Types of attribute styles: Categories, ranks, counts, amounts, ratios
The only thing I worry about from this chapter is coming up with my own question. There are so many different topics with so many different subtopics, and the possibilities are so open that it’s almost overwhelming.
Chapter 2: Prepping your data involves ensuring that the features you are mapping have geographic coordinates assigned and have a category attribute with a value for each feature. If you are bringing data from another program or entering it by hand, the features will need to have location information like a street address or latitude-longitude, and GIS will assign the coordinates.
To make your own map, you’ll tell GIS which features you want to display and what symbols to use to draw them. Mapping a single type involves drawing all features with the same symbol, while mapping by category involves using a different symbol for each category. If you use the method with multiple categories, you shouldn’t use more than seven categories, otherwise, you will have to group categories.
Along with symbols, text labels can also be used to help distinguish categories (e.g.
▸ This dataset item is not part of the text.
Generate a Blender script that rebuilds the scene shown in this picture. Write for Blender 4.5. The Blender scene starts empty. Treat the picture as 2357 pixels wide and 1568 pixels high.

OW = Open water)
Chapter 3: This chapter continues to discuss different methods of displaying data, as well as how they should be understood. It seems like the best method for display varies between the project and what its purpose is.
Natural breaks: Data is not evenly distributed
Quartile: Data is evenly distributed
Proportion: part of the whole
Rank: high, medium, low
Density: concentration of data/feature
I found all three chapters helpful in terms of explaining the basics of GIS. There are pictures to illustrate every point that is made, which is super helpful for me, as I have always needed some kind of visual or example to understand any concept.
All good. Just try to hold all this in your head as we move through the concepts. You will see how they play out in examples when you get into the software. It’s a lot but will start to coalesce in your mind as we move through it all.